BEGIN
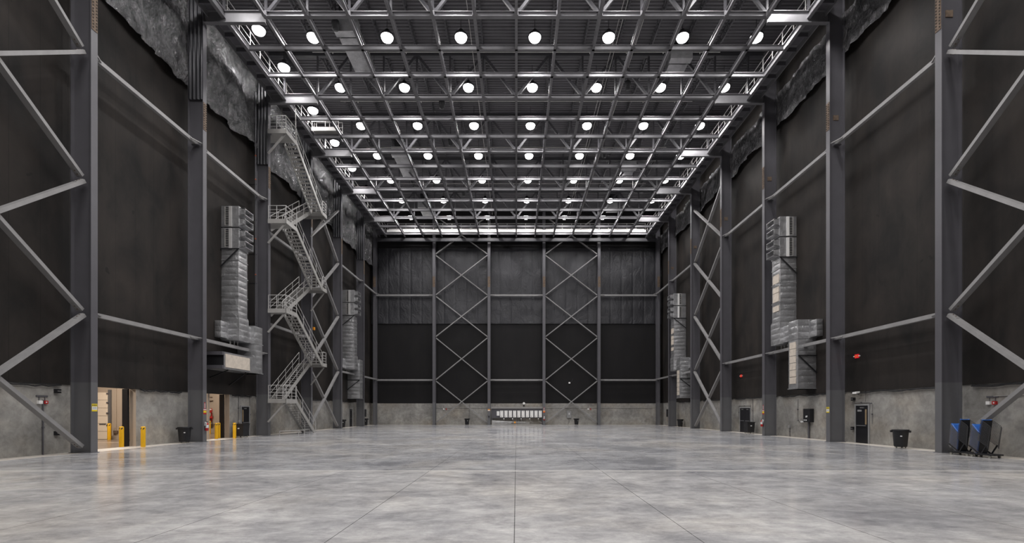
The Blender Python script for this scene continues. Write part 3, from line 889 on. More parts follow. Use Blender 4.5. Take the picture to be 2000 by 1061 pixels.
# ------------------------------------------------------------------ bollards
bo = MB().lathe([(.105, 0), (.105, 1.02), (.085, 1.07), (.001, 1.085)], 18).mesh('post', 'yellow')
mb = MB()
for a0 in (-135, -62):                       # slanted black marks wrapped round the top of the post
    vs = []
    for k in range(7):
        a = R(a0 + k * 7); z = .90 + .011 * k
        vs += [(.1075 * math.cos(a), .1075 * math.sin(a), z), (.1075 * math.cos(a), .1075 * math.sin(a), z + .065)]
    mb.add(vs, [(2 * k, 2 * k + 2, 2 * k + 3, 2 * k + 1) for k in range(6)])
bs = mb.mesh('warning_mark', 'ink')
for (x, y, lab) in ((-19.45, 24.95, 'yellow bollard standing against concrete between the near doorway and the black bin'),
                    (-20.62, 25.0, 'yellow bollard in the mouth of the near doorway, in front of the pair'),
                    (-26.62, 31.3, 'yellow bollard inside the near doorway beside the tall cream door'),
                    (-25.7, 31.35, 'yellow bollard inside the near doorway, one of a pair by the wall'),
                    (-25.15, 30.9, 'yellow bollard inside the near doorway, the one closer to the black edge post'),
                    (-19.43, 33.0, 'yellow bollard in front of the black wheeled bin past the second doorway'),
                    (-20.3, 32.4, 'yellow bollard in the mouth of the second doorway, in front'),
                    (-20.7, 33.3, 'yellow bollard in the second doorway, half hidden behind another'),
                    (-25.4, 39.6, 'yellow bollard inside the second doorway in front of the red valves'),
                    (-22.3, 36.3, 'yellow bollard inside the second doorway beside the black edge post')):
    t = thing('bollard', lab, 'bollard', (x, y, 0), 'yellow bollards at the doorways')
    for nm, me in (('post', bo), ('warning_mark', bs)):
        o = bpy.data.objects.new(nm, me); COL.objects.link(o); o.parent = t
# tall cream sectional door inside the near doorway
t = thing('panel_door', 'tall cream panel door on the wall inside the near doorway', 'door', (-27.15, 31.88, 0))
mb = MB()
for q in range(6): mb.box(-1.6, .0, -.07, -.02, .02 + q * .52, .52 + q * .52)
mb.build('door_panel', 'beigedoor', t)
MB().box(-.55, -.12, -.10, -.07, .98, 1.04).build('handle', 'steel', t)
MB().box(.03, .20, -.10, 0, 0, 3.3).build('track', 'steel_low', t)
mb = MB()
for zz in (.9, 1.7, 2.4, 3.0): mb.box(-.06, .1, -.13, -.10, zz, zz + .09)
mb.build('roller_hinges', 'steel', t)
t = thing('wall_conduit', 'brown conduit pipe with a box on the wall inside the near doorway', 'pipe', (-26.65, 31.86, 0))
MB().tube([(0, 0, .55), (0, 0, 3.9)], .035).build('pipe', 'beige', t)
MB().box(-.14, .14, -.06, .03, .42, .58).build('outlet_box', 'rust', t)
t = thing('door_post', 'grey steel post on the wall inside the near doorway behind the paired bollards', 'post', (-25.95, 31.8, 0))
MB().box(-.06, .06, -.06, .06, 0, 3.9).build('shaft', 'steel', t)
# fire riser in the second room
t = thing('fire_riser', 'black fire riser pipe with red valves inside the second doorway', 'pipe', (-26.3, 40.6, 0))
MB().tube([(0, 0, .2), (0, 0, 4.1)], .13, 12).build('riser_pipe', 'black', t)
MB().tube([(-.5, -.15, 1.32), (.62, -.15, 1.32)], .10, 10).tube([(-.42, 0, 2.15), (-.42, 0, 1.0)], .05, 8).tube([(.45, 0, 2.1), (.45, 0, 1.0)], .05, 8).build('valve_manifold', 'red', t)
MB().tube([(-.45, -.1, 1.95), (-.45, -.3, 1.95)], .16, 12).tube([(.45, -.1, 1.9), (.45, -.3, 1.9)], .16, 12).build('valve_wheel', 'red', t)
MB().tube([(-.5, 0, 3.05), (.5, 0, 3.05)], .05, 8).tube([(-.5, 0, .7), (.1, 0, .7)], .06, 8).build('branch_pipe', 'rust', t)
MB().lathe([(.001, -.04), (.1, -.04), (.1, .04), (.001, .04)], 12, (.5, -.25, 2.0)).build('gauge', 'label', t)
# annex lamps
for j, (x, y) in enumerate(((-24.6, 22.5), (-24.6, 28.2), (-24.0, 36.8))):
    t = thing('annex_lamp', 'long ceiling lamp lighting the room behind the ' + ['near doorway', 'near doorway by its cream door', 'second doorway'][j], 'lamp', (x, y, 6.12))
    MB().box(-.62, .62, -.16, .16, -.02, .08).build('housing', 'white', t)
    MB().box(-.6, .6, -.14, .14, -.05, -.02).build('diffuser', 'annexlamp', t)
    ld = bpy.data.lights.new('annex_light', 'AREA'); ld.shape = 'RECTANGLE'; ld.size = 1.2; ld.size_y = .28; ld.energy = 400
    ld.color = (1, .87, .73)
    lo = bpy.data.objects.new('annex_light', ld); COL.objects.link(lo); lo.parent = t; lo.location = (0, 0, -.07)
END
### [Task statement]
Extract the full listing above verbatim; pictures are to be left out of the copy.

### [Exercise output]
The Blender Python script for this scene continues. Write part 3, from line 889 on. More parts follow. Use Blender 4.5. Take the picture to be 2000 by 1061 pixels.
# ------------------------------------------------------------------ bollards
bo = MB().lathe([(.105, 0), (.105, 1.02), (.085, 1.07), (.001, 1.085)], 18).mesh('post', 'yellow')
mb = MB()
for a0 in (-135, -62):                       # slanted black marks wrapped round the top of the post
    vs = []
    for k in range(7):
        a = R(a0 + k * 7); z = .90 + .011 * k
        vs += [(.1075 * math.cos(a), .1075 * math.sin(a), z), (.1075 * math.cos(a), .1075 * math.sin(a), z + .065)]
    mb.add(vs, [(2 * k, 2 * k + 2, 2 * k + 3, 2 * k + 1) for k in range(6)])
bs = mb.mesh('warning_mark', 'ink')
for (x, y, lab) in ((-19.45, 24.95, 'yellow bollard standing against concrete between the near doorway and the black bin'),
                    (-20.62, 25.0, 'yellow bollard in the mouth of the near doorway, in front of the pair'),
                    (-26.62, 31.3, 'yellow bollard inside the near doorway beside the tall cream door'),
                    (-25.7, 31.35, 'yellow bollard inside the near doorway, one of a pair by the wall'),
                    (-25.15, 30.9, 'yellow bollard inside the near doorway, the one closer to the black edge post'),
                    (-19.43, 33.0, 'yellow bollard in front of the black wheeled bin past the second doorway'),
                    (-20.3, 32.4, 'yellow bollard in the mouth of the second doorway, in front'),
                    (-20.7, 33.3, 'yellow bollard in the second doorway, half hidden behind another'),
                    (-25.4, 39.6, 'yellow bollard inside the second doorway in front of the red valves'),
                    (-22.3, 36.3, 'yellow bollard inside the second doorway beside the black edge post')):
    t = thing('bollard', lab, 'bollard', (x, y, 0), 'yellow bollards at the doorways')
    for nm, me in (('post', bo), ('warning_mark', bs)):
        o = bpy.data.objects.new(nm, me); COL.objects.link(o); o.parent = t
# tall cream sectional door inside the near doorway
t = thing('panel_door', 'tall cream panel door on the wall inside the near doorway', 'door', (-27.15, 31.88, 0))
mb = MB()
for q in range(6): mb.box(-1.6, .0, -.07, -.02, .02 + q * .52, .52 + q * .52)
mb.build('door_panel', 'beigedoor', t)
MB().box(-.55, -.12, -.10, -.07, .98, 1.04).build('handle', 'steel', t)
MB().box(.03, .20, -.10, 0, 0, 3.3).build('track', 'steel_low', t)
mb = MB()
for zz in (.9, 1.7, 2.4, 3.0): mb.box(-.06, .1, -.13, -.10, zz, zz + .09)
mb.build('roller_hinges', 'steel', t)
t = thing('wall_conduit', 'brown conduit pipe with a box on the wall inside the near doorway', 'pipe', (-26.65, 31.86, 0))
MB().tube([(0, 0, .55), (0, 0, 3.9)], .035).build('pipe', 'beige', t)
MB().box(-.14, .14, -.06, .03, .42, .58).build('outlet_box', 'rust', t)
t = thing('door_post', 'grey steel post on the wall inside the near doorway behind the paired bollards', 'post', (-25.95, 31.8, 0))
MB().box(-.06, .06, -.06, .06, 0, 3.9).build('shaft', 'steel', t)
# fire riser in the second room
t = thing('fire_riser', 'black fire riser pipe with red valves inside the second doorway', 'pipe', (-26.3, 40.6, 0))
MB().tube([(0, 0, .2), (0, 0, 4.1)], .13, 12).build('riser_pipe', 'black', t)
MB().tube([(-.5, -.15, 1.32), (.62, -.15, 1.32)], .10, 10).tube([(-.42, 0, 2.15), (-.42, 0, 1.0)], .05, 8).tube([(.45, 0, 2.1), (.45, 0, 1.0)], .05, 8).build('valve_manifold', 'red', t)
MB().tube([(-.45, -.1, 1.95), (-.45, -.3, 1.95)], .16, 12).tube([(.45, -.1, 1.9), (.45, -.3, 1.9)], .16, 12).build('valve_wheel', 'red', t)
MB().tube([(-.5, 0, 3.05), (.5, 0, 3.05)], .05, 8).tube([(-.5, 0, .7), (.1, 0, .7)], .06, 8).build('branch_pipe', 'rust', t)
MB().lathe([(.001, -.04), (.1, -.04), (.1, .04), (.001, .04)], 12, (.5, -.25, 2.0)).build('gauge', 'label', t)
# annex lamps
for j, (x, y) in enumerate(((-24.6, 22.5), (-24.6, 28.2), (-24.0, 36.8))):
    t = thing('annex_lamp', 'long ceiling lamp lighting the room behind the ' + ['near doorway', 'near doorway by its cream door', 'second doorway'][j], 'lamp', (x, y, 6.12))
    MB().box(-.62, .62, -.16, .16, -.02, .08).build('housing', 'white', t)
    MB().box(-.6, .6, -.14, .14, -.05, -.02).build('diffuser', 'annexlamp', t)
    ld = bpy.data.lights.new('annex_light', 'AREA'); ld.shape = 'RECTANGLE'; ld.size = 1.2; ld.size_y = .28; ld.energy = 400
    ld.color = (1, .87, .73)
    lo = bpy.data.objects.new('annex_light', ld); COL.objects.link(lo); lo.parent = t; lo.location = (0, 0, -.07)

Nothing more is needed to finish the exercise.